From: Christopher B Ferris <chrisfer@us.ibm.com>
Date: Mon, 6 Feb 2006 16:30:56 -0500
To: Anish Karmarkar <Anish.Karmarkar@oracle.com>
Cc: David Hull <dmh@tibco.com>, "public-ws-addressing@w3.org" <public-ws-addressing@w3.org>, public-ws-addressing-request@w3.org
Message-ID: <OF51EB4C83.41D8B451-ON8525710D.007586F1-8525710D.007630AC@us.ibm.com>
+1

Christopher Ferris
STSM, Emerging e-business Industry Architecture
email: chrisfer@us.ibm.com
blog: http://www.ibm.com/developerworks/blogs/dw_blog.jspa?blog=440
phone: +1 508 377 9295

public-ws-addressing-request@w3.org wrote on 02/06/2006 04:04:40 PM:

> 
> There is also another case:
> 
>    * I send you a message.
>    * You don't ack it immediately, but instead just send an empty 202.
>    * I send you another message
>    * You send me WS-RX acks for the previous message.

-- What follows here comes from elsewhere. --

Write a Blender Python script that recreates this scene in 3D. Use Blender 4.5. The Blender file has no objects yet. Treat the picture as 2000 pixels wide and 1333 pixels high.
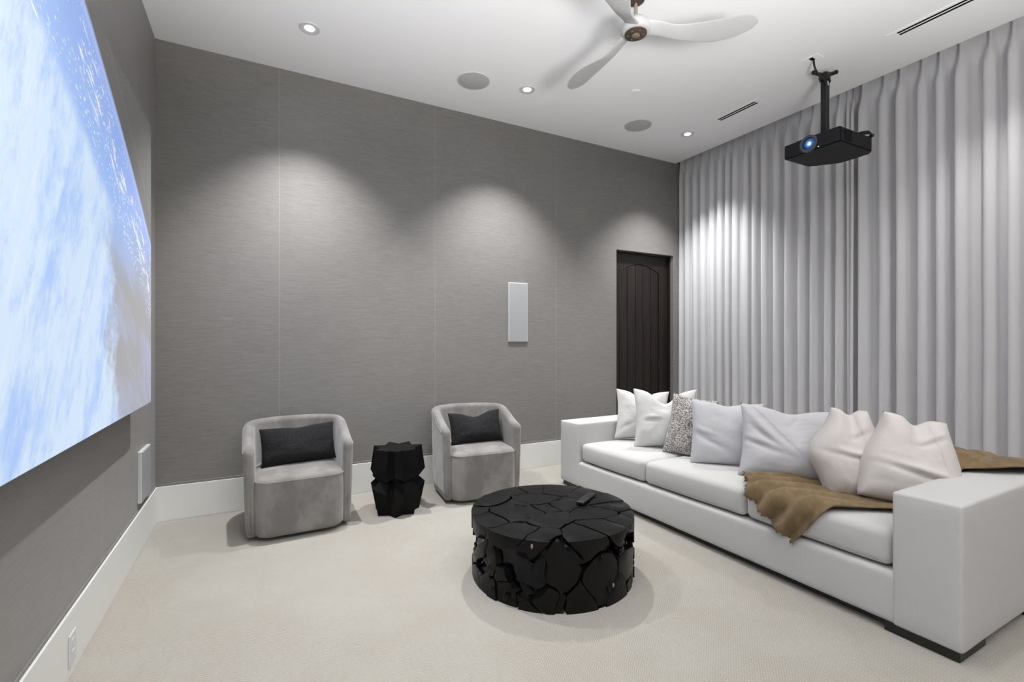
import bpy, bmesh, math, random
from mathutils import Vector, Matrix, noise
R = math.radians
SC = bpy.context.scene
COL = SC.collection

# ------------------------------------------------------------------ camera, world, exposure
CAM_H = 1.3583
cd = bpy.data.cameras.new('camera'); cam = bpy.data.objects.new('camera', cd); COL.objects.link(cam)
cam.location = (0, 0, CAM_H); cam.rotation_euler = (R(90), 0, -0.4873)
cd.sensor_width = 36; cd.lens = 36 * 930.25 / 2000; cd.shift_y = -0.0003; cd.clip_start = .02
SC.camera = cam
SC.view_settings.view_transform = 'Standard'; SC.view_settings.look = 'None'
SC.view_settings.exposure = -0.13; SC.view_settings.gamma = 1
SC.cycles.use_denoising = True
SC.cycles.max_bounces = 8; SC.cycles.diffuse_bounces = 5
SC.cycles.sample_clamp_indirect = 6
W = bpy.data.worlds.new('world'); SC.world = W; W.use_nodes = True
W.node_tree.nodes['Background'].inputs[0].default_value = (.95, .97, 1, 1)
W.node_tree.nodes['Background'].inputs[1].default_value = .35

XL, XR, YB, CZ = -.691, 4.70, 4.40, 3.6225     # left wall, ceiling edge at the drapes, back wall, ceiling
YF = -3.3                                       # wall behind the camera
ROWS = (3.72, 1.2, -1.3)
COLS = (.32, 2.13, 4.14)
SPOT_W, FLOOD_W = 45, 2
WASH_W = 360                                    # the row along the back wall is turned up
for ux in (.0, 1.5):                            # two added fill spots, unseen behind the camera, aimed up to brighten the ceiling
    ld = bpy.data.lights.new('fill_uplight', 'SPOT'); ld.energy = 500; ld.spot_size = R(128); ld.spot_blend = .35; ld.shadow_soft_size = .4; ld.color = (1, .99, .975)
    lo = bpy.data.objects.new('fill_uplight', ld); COL.objects.link(lo); lo.location = (ux, -.75, 1.55); lo.rotation_euler = (R(180 - 10), 0, 0)

# ------------------------------------------------------------------ materials
def nodes(name):
    m = bpy.data.materials.new(name); m.use_nodes = True
    nt = m.node_tree; return m, nt, nt.nodes['Principled BSDF']
def N(nt, t, **kw):
    n = nt.nodes.new(t)
    for k, v in kw.items():
        if k in n.inputs.keys(): n.inputs[k].default_value = v
        else: setattr(n, k, v)
    return n
def L(nt, a, b): nt.links.new(a, b)
def sinp(b, **kw):
    for k, v in kw.items():
        k = k.replace('_', ' ')
        b.inputs[k].default_value = v
def plain(name, col, rough=.5, spec=.5, metal=0., coat=0.):
    m, nt, b = nodes(name)
    b.inputs['Base Color'].default_value = (*col, 1); b.inputs['Roughness'].default_value = rough
    b.inputs['Specular IOR Level'].default_value = spec; b.inputs['Metallic'].default_value = metal
    b.inputs['Coat Weight'].default_value = coat
    return m
def emit(name, col, s):
    m, nt, b = nodes(name)
    b.inputs['Base Color'].default_value = (*col, 1)
    b.inputs['Emission Color'].default_value = (*col, 1); b.inputs['Emission Strength'].default_value = s
    return m
def mixc(nt, fac, a, b, mode='MIX'):
    n = nt.nodes.new('ShaderNodeMix'); n.data_type = 'RGBA'; n.blend_type = mode
    for s, v in ((0, fac), (6, a), (7, b)):
        if isinstance(v, (int, float)): n.inputs[s].default_value = v
        elif isinstance(v, tuple): n.inputs[s].default_value = (*v, 1) if len(v) == 3 else v
        else: nt.links.new(v, n.inputs[s])
    return n.outputs[2]
def mth(nt, op, a, b=0., c=0., clamp=False):
    n = nt.nodes.new('ShaderNodeMath'); n.operation = op; n.use_clamp = clamp
    for i, v in enumerate((a, b, c)):
        if isinstance(v, (int, float)): n.inputs[i].default_value = v
        else: nt.links.new(v, n.inputs[i])
    return n.outputs[0]
def maprange(nt, v, a, b, c=0., d=1., smooth=True):
    n = nt.nodes.new('ShaderNodeMapRange'); n.interpolation_type = 'SMOOTHSTEP' if smooth else 'LINEAR'
    nt.links.new(v, n.inputs[0])
    for i, x in enumerate((a, b, c, d)): n.inputs[i + 1].default_value = x
    return n.outputs[0]
def coords(nt, scale=(1, 1, 1), rot=(0, 0, 0), space='Object'):
    tc = nt.nodes.new('ShaderNodeTexCoord'); mp = nt.nodes.new('ShaderNodeMapping')
    mp.inputs['Scale'].default_value = scale; mp.inputs['Rotation'].default_value = rot
    nt.links.new(tc.outputs[space], mp.inputs[0]); return mp.outputs[0], tc
def noise_n(nt, vec, scale, detail=3, rough=.55):
    n = N(nt, 'ShaderNodeTexNoise', Scale=scale, Detail=detail, Roughness=rough); nt.links.new(vec, n.inputs['Vector']); return n.outputs['Fac']
def bump(nt, b, h, strength=.3, dist=.002):
    n = nt.nodes.new('ShaderNodeBump'); n.inputs['Strength'].default_value = strength; n.inputs['Distance'].default_value = dist
    nt.links.new(h, n.inputs['Height']); nt.links.new(n.outputs[0], b.inputs['Normal'])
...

But the ack header 

> does not acknowledge the current message.
> 
> -Anish
> --
> 
> David Hull wrote:
> > In the case of WS-RX acks coming back in the HTTP response with any 
> > application-level response going elsewhere, just which cases are we 
> > considering?  I can think of at least two:
> > 
> >    1. WS-RX ack of the HTTP request
> > 
> >         * I send you a message.
> >         * You send me back a WS-RX ack of that message with a 202. You
> >           might also send some other message somewhere, but I don't
> >           think that's relevant here.
> > 
> >    2. General WS-RX ack, for example
> > 
> >         * I send you a message.
> >         * You don't ack it immediately, but instead just send an empty 
202.
> >         * I send you another message
> >         * You send me WS-RX acks for both messages.
> > 
> > Case 1 seems almost pointless.  If all I need to know is that you got 
> > the message, any HTTP response will do.
> > 
> > Case 2 seems much more useful.  In this case the HTTP response 
(whatever 
> > it is) means you got the message, while the WS-RX ack means something 
> > else, e.g., you were able to forward it on and it reached its final 
> > destination.
> > 
> >  >From a SOAP MEP point of view I don't see much difference between 1 
> > and 2 (except that 1 always expects a non-empty 202).  Case 2 can be 
> > viewed as abuse of HTTP, particularly since 202 seems to be aimed at 
> > conveying status of the particular HTTP response.  On the other hand, 
> > one can argue that the sender is legitimately POSTing messages to be 
> > delivered and the receiver is legitimately responding with status 
> > information.  It really depends on how you view the flow, which is why 
I 
> > tend to fall back to whether the wire-level behavior works.
> > 
> > Actually, there's an interesting third option, a variant of the 
second. 
> > Here's one possible example:
> > 
> >     * I send you a message
> >     * You send back an empty 202.
> >     * I send you a request message
> >     * You send back a response, with a 200.  That message also happens
> >       to contain a WS-RX header with an ack for my first message.
> > 
> > My personal feeling (at the moment) is that case 2 is not quite right, 

> > because of the semantics defined for 202, but /would/ be alright (and 
in 
> > line with case 3) if the acks had a 200 status.  This takes the view 
> > that the acks are a SOAP-level response just like any other. 
Whatever's 
> > receiving and dispatching the response has to take this into account: 
It 
> > might get back a 200 response that doesn't filter up to the 
> > application.  Put another way, the various WS* headers may not all be 
> > visible to the application, and given this, it's possible that there's 

> > nothing left after they've been filtered out.
> > 
> > The key question here in any case is, does the receiver of a message 
> > know enough to handle it appropriately?  I'm particularly concerned 
> > about non-empty 202 messages in this respect, and I'd like to see a 
bit 
> > more detail about how they would be dispatched.